INPUT RECORDS =
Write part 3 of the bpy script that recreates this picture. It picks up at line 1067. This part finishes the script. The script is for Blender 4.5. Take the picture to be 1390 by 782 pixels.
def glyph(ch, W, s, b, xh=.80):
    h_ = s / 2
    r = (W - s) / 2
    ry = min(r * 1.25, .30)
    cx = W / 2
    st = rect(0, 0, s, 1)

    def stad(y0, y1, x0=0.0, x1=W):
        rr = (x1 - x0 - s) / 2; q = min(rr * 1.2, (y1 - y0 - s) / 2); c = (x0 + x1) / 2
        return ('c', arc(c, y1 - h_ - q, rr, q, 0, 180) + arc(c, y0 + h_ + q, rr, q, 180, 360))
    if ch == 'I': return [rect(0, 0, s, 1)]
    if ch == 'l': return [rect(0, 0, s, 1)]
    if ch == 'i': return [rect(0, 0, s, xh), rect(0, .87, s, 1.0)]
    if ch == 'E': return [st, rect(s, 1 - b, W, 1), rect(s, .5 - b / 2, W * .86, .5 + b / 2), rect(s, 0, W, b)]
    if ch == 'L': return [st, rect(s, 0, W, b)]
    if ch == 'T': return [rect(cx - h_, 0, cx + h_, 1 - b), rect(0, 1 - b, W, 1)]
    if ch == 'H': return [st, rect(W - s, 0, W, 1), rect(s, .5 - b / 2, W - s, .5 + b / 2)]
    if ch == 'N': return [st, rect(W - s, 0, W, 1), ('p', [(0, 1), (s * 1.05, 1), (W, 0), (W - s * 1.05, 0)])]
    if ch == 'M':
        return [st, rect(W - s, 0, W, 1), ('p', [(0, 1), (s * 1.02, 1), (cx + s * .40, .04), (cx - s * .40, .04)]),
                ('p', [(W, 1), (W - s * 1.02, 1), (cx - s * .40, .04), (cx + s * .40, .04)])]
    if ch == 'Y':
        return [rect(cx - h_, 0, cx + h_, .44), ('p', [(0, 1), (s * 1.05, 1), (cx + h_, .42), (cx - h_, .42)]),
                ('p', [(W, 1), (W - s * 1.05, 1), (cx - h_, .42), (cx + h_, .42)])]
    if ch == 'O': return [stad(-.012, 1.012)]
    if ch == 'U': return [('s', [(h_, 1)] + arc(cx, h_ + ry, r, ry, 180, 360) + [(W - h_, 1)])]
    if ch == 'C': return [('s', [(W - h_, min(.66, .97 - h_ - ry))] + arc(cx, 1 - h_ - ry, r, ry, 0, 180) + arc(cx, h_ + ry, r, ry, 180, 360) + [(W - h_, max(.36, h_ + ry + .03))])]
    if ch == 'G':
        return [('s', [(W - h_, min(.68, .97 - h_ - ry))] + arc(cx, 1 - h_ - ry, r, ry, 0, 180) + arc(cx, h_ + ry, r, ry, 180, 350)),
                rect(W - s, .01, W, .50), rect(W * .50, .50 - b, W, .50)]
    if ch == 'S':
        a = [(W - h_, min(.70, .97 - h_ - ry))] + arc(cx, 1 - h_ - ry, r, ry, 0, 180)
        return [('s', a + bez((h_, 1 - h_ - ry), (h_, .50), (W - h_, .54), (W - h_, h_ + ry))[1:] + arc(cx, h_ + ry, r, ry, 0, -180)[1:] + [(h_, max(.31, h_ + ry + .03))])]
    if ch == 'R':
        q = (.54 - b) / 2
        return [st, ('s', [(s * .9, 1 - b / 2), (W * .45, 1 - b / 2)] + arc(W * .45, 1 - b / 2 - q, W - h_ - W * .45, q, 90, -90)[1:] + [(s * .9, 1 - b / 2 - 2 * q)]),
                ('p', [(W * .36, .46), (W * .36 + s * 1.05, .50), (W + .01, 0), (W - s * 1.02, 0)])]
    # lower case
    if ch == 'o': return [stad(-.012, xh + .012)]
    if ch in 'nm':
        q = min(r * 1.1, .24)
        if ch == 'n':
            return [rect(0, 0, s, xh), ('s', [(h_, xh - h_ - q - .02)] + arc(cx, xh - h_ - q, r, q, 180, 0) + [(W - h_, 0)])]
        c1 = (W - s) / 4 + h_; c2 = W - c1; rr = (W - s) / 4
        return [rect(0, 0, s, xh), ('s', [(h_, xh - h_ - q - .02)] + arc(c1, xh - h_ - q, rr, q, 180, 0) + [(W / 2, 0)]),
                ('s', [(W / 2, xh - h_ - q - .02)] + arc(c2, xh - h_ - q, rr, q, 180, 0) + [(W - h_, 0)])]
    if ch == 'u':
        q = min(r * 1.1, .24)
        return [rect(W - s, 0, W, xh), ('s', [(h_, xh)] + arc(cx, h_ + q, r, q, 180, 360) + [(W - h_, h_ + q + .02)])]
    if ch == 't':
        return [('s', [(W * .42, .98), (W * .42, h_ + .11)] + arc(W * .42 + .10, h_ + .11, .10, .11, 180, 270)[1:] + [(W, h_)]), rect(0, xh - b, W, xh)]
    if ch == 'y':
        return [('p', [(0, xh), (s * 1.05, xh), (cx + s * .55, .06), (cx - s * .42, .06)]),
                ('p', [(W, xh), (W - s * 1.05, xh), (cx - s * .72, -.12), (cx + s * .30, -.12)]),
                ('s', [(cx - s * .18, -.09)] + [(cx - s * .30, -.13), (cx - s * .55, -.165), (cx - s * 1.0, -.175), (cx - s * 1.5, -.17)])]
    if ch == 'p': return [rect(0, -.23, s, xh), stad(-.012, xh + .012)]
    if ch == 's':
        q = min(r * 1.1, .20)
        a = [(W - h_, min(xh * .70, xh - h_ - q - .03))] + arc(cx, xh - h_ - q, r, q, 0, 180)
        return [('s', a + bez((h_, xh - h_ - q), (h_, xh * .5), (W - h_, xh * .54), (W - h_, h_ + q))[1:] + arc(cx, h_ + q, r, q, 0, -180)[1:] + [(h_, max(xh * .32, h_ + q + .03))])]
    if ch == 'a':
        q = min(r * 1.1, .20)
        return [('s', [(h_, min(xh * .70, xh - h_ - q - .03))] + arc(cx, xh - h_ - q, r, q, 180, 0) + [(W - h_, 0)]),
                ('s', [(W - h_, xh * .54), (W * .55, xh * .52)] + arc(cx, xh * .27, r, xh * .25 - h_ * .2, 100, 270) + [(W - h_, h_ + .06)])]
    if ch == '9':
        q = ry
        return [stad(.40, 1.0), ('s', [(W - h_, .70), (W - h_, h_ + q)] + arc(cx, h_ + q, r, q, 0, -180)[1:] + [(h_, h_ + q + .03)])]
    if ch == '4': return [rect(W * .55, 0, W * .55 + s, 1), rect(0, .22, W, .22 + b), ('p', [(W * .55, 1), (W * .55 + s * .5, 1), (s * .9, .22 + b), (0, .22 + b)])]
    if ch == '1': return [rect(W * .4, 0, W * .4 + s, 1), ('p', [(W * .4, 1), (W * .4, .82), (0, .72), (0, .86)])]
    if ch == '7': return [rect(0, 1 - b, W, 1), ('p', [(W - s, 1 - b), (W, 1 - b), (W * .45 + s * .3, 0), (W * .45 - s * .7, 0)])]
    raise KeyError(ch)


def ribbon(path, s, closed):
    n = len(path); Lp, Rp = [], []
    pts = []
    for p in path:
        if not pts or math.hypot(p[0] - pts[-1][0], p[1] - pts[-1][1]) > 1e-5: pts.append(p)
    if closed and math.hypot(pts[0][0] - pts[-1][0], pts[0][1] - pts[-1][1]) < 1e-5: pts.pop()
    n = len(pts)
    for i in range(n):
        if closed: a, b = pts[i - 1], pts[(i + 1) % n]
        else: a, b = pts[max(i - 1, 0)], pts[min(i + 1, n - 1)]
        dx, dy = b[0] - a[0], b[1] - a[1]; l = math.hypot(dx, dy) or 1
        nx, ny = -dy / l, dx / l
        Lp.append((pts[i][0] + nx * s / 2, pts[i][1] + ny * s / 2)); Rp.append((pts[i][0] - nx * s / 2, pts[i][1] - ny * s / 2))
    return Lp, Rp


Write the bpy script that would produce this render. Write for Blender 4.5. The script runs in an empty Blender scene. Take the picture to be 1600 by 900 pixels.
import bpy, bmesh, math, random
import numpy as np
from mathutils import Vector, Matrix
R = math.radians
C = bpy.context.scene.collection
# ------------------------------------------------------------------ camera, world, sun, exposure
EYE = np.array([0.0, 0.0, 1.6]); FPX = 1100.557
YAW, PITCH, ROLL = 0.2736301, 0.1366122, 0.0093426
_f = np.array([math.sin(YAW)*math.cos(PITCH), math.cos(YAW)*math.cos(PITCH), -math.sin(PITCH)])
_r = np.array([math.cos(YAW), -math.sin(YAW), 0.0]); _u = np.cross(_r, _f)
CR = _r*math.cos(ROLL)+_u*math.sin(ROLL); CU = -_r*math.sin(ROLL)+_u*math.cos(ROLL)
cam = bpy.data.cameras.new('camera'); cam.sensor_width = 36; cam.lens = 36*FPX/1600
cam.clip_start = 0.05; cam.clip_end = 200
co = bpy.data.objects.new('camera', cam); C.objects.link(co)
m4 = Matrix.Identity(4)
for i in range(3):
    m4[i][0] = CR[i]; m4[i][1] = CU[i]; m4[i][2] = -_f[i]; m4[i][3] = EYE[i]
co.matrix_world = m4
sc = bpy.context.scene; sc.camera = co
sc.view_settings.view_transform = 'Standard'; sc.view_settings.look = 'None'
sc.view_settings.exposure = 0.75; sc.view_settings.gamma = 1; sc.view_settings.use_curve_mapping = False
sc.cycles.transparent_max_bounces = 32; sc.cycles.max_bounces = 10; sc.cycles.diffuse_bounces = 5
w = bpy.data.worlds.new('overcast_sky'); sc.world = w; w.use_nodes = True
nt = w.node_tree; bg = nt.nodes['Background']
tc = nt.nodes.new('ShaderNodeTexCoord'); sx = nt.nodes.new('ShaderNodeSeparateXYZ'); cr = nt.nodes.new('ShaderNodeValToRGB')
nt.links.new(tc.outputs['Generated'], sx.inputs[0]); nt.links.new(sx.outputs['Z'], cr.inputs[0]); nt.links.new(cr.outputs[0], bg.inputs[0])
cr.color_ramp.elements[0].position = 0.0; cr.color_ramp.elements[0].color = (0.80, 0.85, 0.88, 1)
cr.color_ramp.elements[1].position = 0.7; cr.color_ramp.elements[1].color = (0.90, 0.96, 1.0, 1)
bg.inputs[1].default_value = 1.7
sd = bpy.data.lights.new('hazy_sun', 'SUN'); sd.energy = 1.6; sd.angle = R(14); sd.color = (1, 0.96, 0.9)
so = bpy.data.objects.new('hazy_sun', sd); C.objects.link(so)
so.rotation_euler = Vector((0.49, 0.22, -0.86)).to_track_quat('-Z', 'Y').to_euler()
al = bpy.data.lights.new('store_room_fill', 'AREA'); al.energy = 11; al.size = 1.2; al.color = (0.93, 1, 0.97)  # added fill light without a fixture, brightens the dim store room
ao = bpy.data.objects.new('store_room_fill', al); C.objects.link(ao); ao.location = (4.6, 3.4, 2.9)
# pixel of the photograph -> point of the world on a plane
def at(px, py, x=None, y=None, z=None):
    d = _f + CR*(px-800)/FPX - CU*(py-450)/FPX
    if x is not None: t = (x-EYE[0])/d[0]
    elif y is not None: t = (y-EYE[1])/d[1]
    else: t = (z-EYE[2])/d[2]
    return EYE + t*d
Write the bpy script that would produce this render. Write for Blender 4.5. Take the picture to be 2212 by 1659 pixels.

TASK GOAL = Set down each line of the material verbatim, from the first line through the line that contains "st = rect(0, 0, s, 1)".

COMPLETE RESPONSE =
Write part 3 of the bpy script that recreates this picture. It picks up at line 1067. This part finishes the script. The script is for Blender 4.5. Take the picture to be 1390 by 782 pixels.
def glyph(ch, W, s, b, xh=.80):
    h_ = s / 2
    r = (W - s) / 2
    ry = min(r * 1.25, .30)
    cx = W / 2
    st = rect(0, 0, s, 1)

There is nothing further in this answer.